Jerry Bruckheimer es un tipo poderoso. Para entenderlo, basta mencionar que es el mandamás detrás de las sagas de “Piratas del Caribe” o “La leyenda del tesoro perdido”. Es decir, es un hombre que sabe cómo hacer productos cinematográficos atractivos para las masas y cómo recaudar con ellos.
Pero no todo da igual. En “Piratas del Caribe”, Bruckheimer contaba (y seguirá contando en la cuarta parte) con Johnny Depp y su capitán Jack Sparrow, uno de los personajes más carismáticos que haya dado el cine hipercomercial de los últimos años. Cabe preguntarse qué hubiese sido de “Piratas del Caribe” sin Depp. Posiblemente, una película del montón.
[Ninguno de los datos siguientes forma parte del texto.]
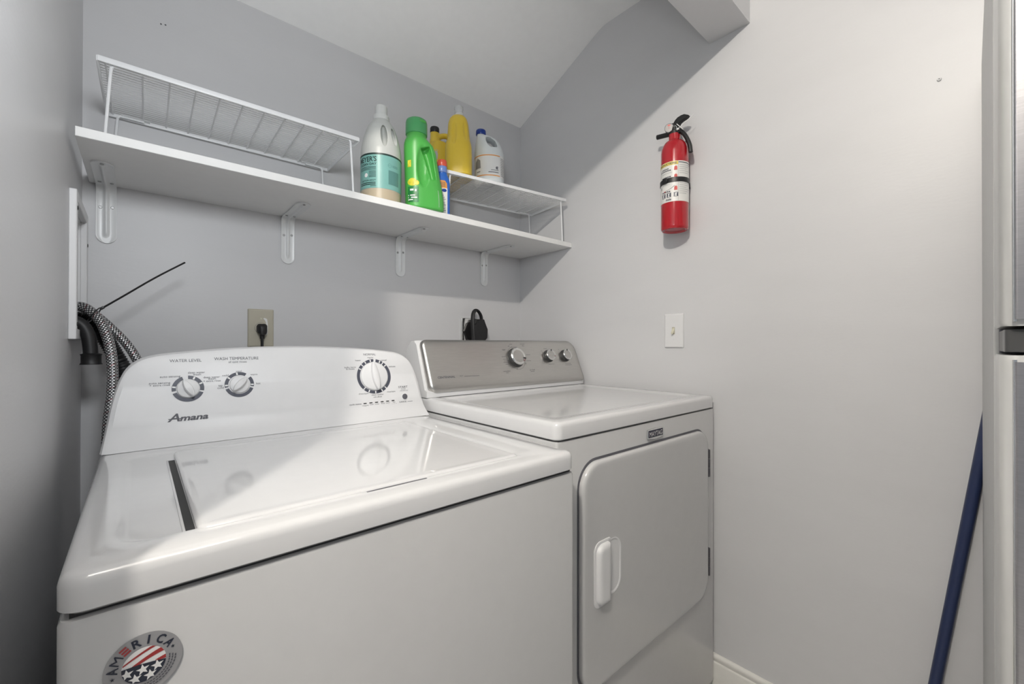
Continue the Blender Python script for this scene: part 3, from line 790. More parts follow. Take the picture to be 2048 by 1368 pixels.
shl = Vector(shelf.location)
for bxk in (-0.066, 0.366, 0.766, 1.177):
    br = bpy.data.objects.new('bracket', bme); COL.objects.link(br); br.parent = shelf; br.location = Vector((bxk, YB-0.0012, SZ0-0.0003))-shl
    for dx, y, z, rx in ((-0.0115, -0.0022, -0.060, 0), (0.0115, -0.0022, -0.057, 0), (-0.0115, -0.035, -0.0022, PI/2), (0.0115, -0.035, -0.0022, PI/2), (0.0, -0.186, -0.0030, PI/2)):
        s_ = bpy.data.objects.new('screw', sme); COL.objects.link(s_); s_.parent = br; s_.location = (dx, y, z); s_.rotation_euler = (rx, 0, 0)

# ================================================================== WIRE RISER SHELVES
def wire_shelf(name, label, L, D, Hh, loc, rz, group):
    # local: x 0..L, y 0 (front)..D, z 0 (board)..Hh
    root = thing(name, label, 'wire shelf', loc, group); root.rotation_euler = (0, 0, rz)
    bm = bmesh.new(); zt = Hh
    def rail(x0, x1, y0, y1): box(bm, x0, x1, y0, y1, zt-0.0100, zt+0.0022, bev=0.0018)
    rail(0, L, -0.0022, 0.0022); obj('front_rail', bm, 'wire', root, local=True)
    bm = bmesh.new(); rail(0, L, D-0.0022, D+0.0022); obj('back_rail', bm, 'wire', root, local=True)
    for x in (0.0, L):
        bm = bmesh.new(); rail(x-0.0022, x+0.0022, 0, D); obj('end_rail', bm, 'wire', root, local=True)
    me = None
    for i in range(23):
        y = D*(i+1)/24
        if me is None:
            bm = bmesh.new(); tube(bm, [(0, 0, 0), (L, 0, 0)], 0.0014, n=6, smooth=0); o = obj('long_wire', bm, 'wire', root, local=True); me = o.data
        else: o = link('long_wire', me, root, local=True)
        o.location = (0, y, zt)
    me = None
    for i in range(11):
        x = 0.012 if i == 0 else L*(i+0.5)/11.5
        if me is None:
            bm = bmesh.new(); tube(bm, [(0, 0, 0), (0, D, 0)], 0.0018, n=6, smooth=0); o = obj('cross_wire', bm, 'wire', root, local=True); me = o.data
        else: o = link('cross_wire', me, root, local=True)
        o.location = (x, 0, zt-0.0032)
    for x, sx in ((0.024, 1), (L-0.024, -1)):
        for y in (0.010, D-0.010):
            bm = bmesh.new()
            tube(bm, [(x-sx*0.012, y, 0.0032), (x-sx*0.004, y, zt-0.03), (x-sx*0.001, y, zt-0.0105), (x+sx*0.008, y, zt-0.0072), (x+sx*0.050, y, zt-0.0068)], 0.0030, n=8, smooth=5)
            lathe(bm, [(0.0034, 0.0), (0.0038, 0.002), (0.0030, 0.006)], lambda a, b, d: (x-sx*0.012+a, y+b, d), 10)
            obj('leg', bm, 'wire', root, local=True)
            bm = bmesh.new(); box(bm, min(x+sx*0.004, x+sx*0.062), max(x+sx*0.004, x+sx*0.062), y-0.007, y+0.007, zt-0.0052, zt-0.0040); obj('leg_clip', bm, 'bracket', root, local=True)
    return root
GW = 'white wire riser shelves on the long board'
WSH = 0.1700
wire_shelf('wire_shelf', 'empty white wire riser shelf at the left end of the board', 0.553, 0.286, WSH, (-0.069, 1.244, SZ1), math.radians(-0.6), GW)
wire_shelf('wire_shelf', 'white wire riser shelf at the right end carrying yellow and white jugs', 0.556, 0.250, 0.1805, (0.8120, 1.2850, SZ1), math.radians(-7.7), GW)
WZ = SZ1+0.1805+0.0023      # standing height on the second riser

# ================================================================== BOTTLES
def place(root, me, material, name='body', angle=60):
    return finish(name, me, material, root, angle=angle, local=True)
def ell(bm, c, r, n=16, m=10):
    rings = []
    for j in range(m+1):
        t = -PI/2+PI*j/m; q = max(math.cos(t), 0.02)
        rings.append([(c[0]+r[0]*q*math.cos(2*PI*i/n), c[1]+r[1]*q*math.sin(2*PI*i/n), c[2]+r[2]*math.sin(t)) for i in range(n)])
    return loft(bm, rings)
def cap_mesh(cx, cy, prof, n=36, ribs=0):
    bm = bmesh.new()
    rings = []
    for r, z in prof:
        rings.append([(cx+(r*(1+(0.02 if ribs and i % 2 else 0)))*math.cos(2*PI*i/n), cy+(r*(1+(0.02 if ribs and i % 2 else 0)))*math.sin(2*PI*i/n), z) for i in range(n)])
    return loft(bm, rings)

# --- milky round jug with teal label
b1 = thing('detergent_jug', 'milky translucent detergent jug with teal label on the board', 'bottle', (0.575, 1.2885, SZ1)); b1.rotation_euler = (0, 0, 0)
VD = Vector((0.575, 1.2885, 0)).normalized(); AF = math.atan2(-VD.y, -VD.x)      # direction facing the viewer side of the shelf
RV = Vector((VD.y, -VD.x, 0))                                                # viewer's right
bm = bmesh.new()
loft(bm, [sup(z, 0, 0, r, r, 2.0, 48) for z, r in ((0, 0.055), (0.003, 0.059), (0.008, 0.0612), (0.15, 0.062), (0.165, 0.0615), (0.182, 0.0590), (0.205, 0.0545), (0.228, 0.0480), (0.245, 0.0415), (0.258, 0.0335), (0.268, 0.0255), (0.276, 0.022), (0.284, 0.021))])
def slot(c, r, lean):
    q = bmesh.new(); ell(q, (0, 0, 0), r, 20, 16)
    m = Matrix((RV, VD, Vector((0, 0, 1)))).transposed().to_4x4(); m.translation = c
    bmesh.ops.transform(q, matrix=m @ Matrix.Rotation(lean, 4, 'Y') @ Matrix.Rotation(-0.42, 4, 'X'), verts=q.verts); return q
cut = slot(RV*0.008 - VD*0.044 + Vector((0, 0, 0.206)), (0.0100, 0.020, 0.040), -0.08)
cut2 = slot(RV*0.037 - VD*0.034 + Vector((0, 0, 0.210)), (0.0065, 0.012, 0.036), -0.25)
me = bake([bm], [cut, cut2], 0.0017, 9); body = place(b1, me, 'milky')
obj('cap', cap_mesh(0, 0, [(0.0235, 0.268), (0.0245, 0.272), (0.0235, 0.285), (0.0185, 0.288), (0.0180, 0.312), (0.0170, 0.3165), (0.012, 0.3180)], 40, 1), 'cap', b1, local=True)
pj = projector(me, radial(0, 0, 0.0622, AF), 0.0007); pj2 = projector(me, radial(0, 0, 0.0622, AF), 0.0011)
bm = bmesh.new(); put_rect(bm, -0.150, 0.150, 0.038, 0.139, pj, 72, 6); lab = obj('label', bm, 'teal', b1, local=True)
bm = bmesh.new(); put_rect(bm, -0.150, 0.150, 0.139, 0.1445, pj, 72, 1); put_rect(bm, -0.06, -0.008, 0.1408, 0.1424, pj2, 12, 1); obj('label_band', bm, 'tealink', lab, local=True)
bm = bmesh.new()
put_text(bm, "MEYER'S", pj2, -0.0135, 0.1185, 0.066, 0.0155, bold=0.02, align='R'); put_text(bm, 'CLEAN DAY', pj2, -0.0135, 0.1075, 0.060, 0.0072, bold=0.02, align='R')
for k in range(3): put_rect(bm, -0.075, -0.015, 0.1015-k*0.0040, 0.1030-k*0.0040, pj2, 16, 1)
for k in range(5): put_rect(bm, -0.038, -0.015, 0.0880-k*0.0042, 0.0895-k*0.0042, pj2, 8, 1)
put_text(bm, 'DETERGENT', pj2, -0.0150, 0.0590, 0.052, 0.0050, align='R')
for k in range(2): put_rect(bm, -0.075, -0.016, 0.0530-k*0.005, 0.0555-k*0.005, pj2, 16, 1)
put_rect(bm, -0.033, -0.015, 0.0435, 0.0450, pj2, 5, 1)
stuff(obj('label_lettering', bm, 'tealink', lab, local=True, smooth=False))
bm = bmesh.new()
put_rect(bm, 0.022, 0.060, 0.0530, 0.0960, pj2, 10, 2); put_ring(bm, 0.0052, 0.0060, 0, 2*PI, pj2, 0.026, 0.1105)
put_rect(bm, 0.0215, 0.0305, 0.1100, 0.1108, pj2, 3, 1)
for k in range(2): put_rect(bm, 0.0345, 0.055, 0.1075+k*0.004, 0.1090+k*0.004, pj2, 5, 1)
stuff(obj('label_panel', bm, 'teal2', lab, local=True, smooth=False))
bm = bmesh.new(); put_ring(bm, 0.0, 0.0062, 0, 2*PI, pj2, -0.0480, 0.0780); obj('label_seal', bm, 'stwhite', lab, local=True, smooth=False)

# --- green jug with looped handle
b2 = thing('fabric_softener_jug', 'bright green jug with moulded grip and green flip cap on the board', 'bottle', (0.704, 1.2430, SZ1)); b2.rotation_euler = (0, 0, math.radians(-14))
bm = bmesh.new(); S = []
for z, a, b_, ry, p in ((0, -0.055, 0.056, 0.034, 3.0), (0.004, -0.060, 0.062, 0.0385, 3.0), (0.03, -0.061, 0.0625, 0.040, 2.8), (0.07, -0.0625, 0.058, 0.040, 2.6), (0.11, -0.064, 0.050, 0.039, 2.4), (0.15, -0.0655, 0.043, 0.038, 2.3), (0.19, -0.0670, 0.037, 0.0375, 2.2), (0.212, -0.0670, 0.028, 0.0370, 2.1), (0.224, -0.0640, 0.014, 0.0360, 2.0), (0.232, -0.0600, 0.006, 0.0330, 2.0), (0.240, -0.0590, 0.005, 0.0320, 2.0), (0.250, -0.058, 0.004, 0.031, 2)):
    S.append(sup(z, (a+b_)/2, 0, (b_-a)/2, ry, p, 48))
loft(bm, S)
cut = bmesh.new(); tube(cut, [(-0.006, -0.040, 0.198), (0.004, -0.040, 0.170), (0.012, -0.040, 0.135), (0.020, -0.040, 0.095)], 0.0165, n=16, smooth=8, rf=lambda t: 1.05-0.45*t if t < 0.97 else 0.5, flat=(1.0, 2.1))
dish = bmesh.new(); ell(dish, (-0.014, -0.052, 0.138), (0.026, 0.028, 0.082))
dish2 = bmesh.new(); ell(dish2, (0.052, -0.046, 0.115), (0.016, 0.014, 0.090))
me = bake([bm], [cut, dish], 0.0022, 6); place(b2, me, 'green')
pjg = projector(me, lambda a, b: (Vector((a, -0.3, b)), Vector((0, 1, 0))), 0.0006); pjg2 = projector(me, lambda a, b: (Vector((a, -0.3, b)), Vector((0, 1, 0))), 0.0011)
obj('cap', cap_mesh(-0.027, 0, [(0.0315, 0.2425), (0.0345, 0.244), (0.0350, 0.250), (0.0345, 0.282), (0.0325, 0.290), (0.026, 0.2945), (0.010, 0.2955)], 40), 'greencap', b2, local=True, angle=50)
bm = bmesh.new(); ell(bm, (-0.018, -0.028, 0.2805), (0.015, 0.0080, 0.0055)); obj('cap_latch', bm, 'green', b2, local=True)
bm = bmesh.new(); put_rect(bm, -0.0590, -0.0290, 0.016, 0.066, pjg, 10, 6); labg = obj('label', bm, 'greenlab', b2, local=True, smooth=False)
for cx_, cz_, r_ in ((-0.0475, 0.080, 0.0125), (-0.0360, 0.078, 0.0080)):
    bm = bmesh.new(); put_ring(bm, 0, r_, 0, 2*PI, pjg2, cx_, cz_, 16); obj('label_lemon', bm, 'lemon', labg, local=True, smooth=False)
bm = bmesh.new(); put_rect(bm, -0.060, -0.0515, 0.128, 0.150, pjg2, 2, 2); obj('label_flash', bm, 'lemon', labg, local=True, smooth=False)
bm = bmesh.new()
for k, (x0, x1) in enumerate(((-0.058, -0.040), (-0.058, -0.034), (-0.058, -0.046))): put_rect(bm, x0, x1, 0.036-k*0.007, 0.0395-k*0.007, pjg2, 3, 1)
put_rect(bm, -0.054, -0.0445, 0.052, 0.058, pjg2, 2, 1); put_rect(bm, -0.041, -0.036, 0.050, 0.057, pjg2, 1, 1)
stuff(obj('label_lettering', bm, 'stwhite', labg, local=True, smooth=False))
bm = bmesh.new(); tube(bm, [pjg(0.0385, 0.010), pjg(0.0380, 0.030), pjg(0.0365, 0.052), pjg(0.0345, 0.064)], 0.0006, n=5, smooth=3); obj('level_strip', bm, 'stgrey', b2, local=True)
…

E, incluso, en “La leyenda del tesoro perdido”, Nicolas Cage le da cierto brillo a una historia que despierta emociones nacionalistas en los Estados Unidos.
“El príncipe de Persia” es su nueva gran apuesta. Para ello tomó un par de decisiones cuestionables. Por un lado, convocó a Mike Newell para dirigirla, cuando el único antecedente de peso en “tanques” de este realizador es “Harry Potter y el cáliz de fuego”, quizás la más floja de la saga de Hogwarts. Y, por otra parte, convenció a Jake Gyllenhaal de hacerse cargo del protagónico. Gyllenhaal no es un mal actor, pero (por lo visto) los héroes de acción no son lo suyo.
El argumento de “El príncipe de Persia”, basado obviamente en el videojuego homónimo, relata la historia de Dastan (Gyllenhaal), un valiente chico de las calles del antiguo Medio Oriente que es adoptado por un rey y adquiere súbita realeza, pese a su fanfarronería y su torpeza. El asunto es que, en medio de una batalla, Dastan encuentra una misteriosa daga, un regalo de los dioses. Una princesa (Gemma Arterton) le explicará que se trata de un objeto mágico de gran poder, porque puede hacer volver atrás el tiempo.
Desde ese momento, la misión de Dastan y la princesa Tamina será evitar que la daga que mueve las arenas del tiempo caiga en las manos equivocadas y le dejen el dominio del mundo servido en bandeja a sujetos inescrupulosos.
Para contar esto, la dupla Bruckheimer-Newell someten al espectador a una sucesión de escenas de acción filmadas con dudoso rigor, un montaje espasmódico y confuso, una serie de vuelcos argumentales más bien absurdos y la pizca de romance y humor que recomiendan los manuales de Hollywood.
El resultado es más bien pobre. Sólo la presencia de dos actores experimentados y sólidos como Alfred Molina y Ben Kinsgley nos sustraen por momentos del tedioso caos del filme.
No parece mucho para una película que insumió un presupuesto de150 millones de dólares. Las recetas que dan resultados de tanto en tanto, no son infalibles. “El príncipe de Persia” no es, ni por asomo, “Piratas del Caribe”. Ni siquiera es “La leyenda del tesoro”. Es apenas una megaproducción flojita.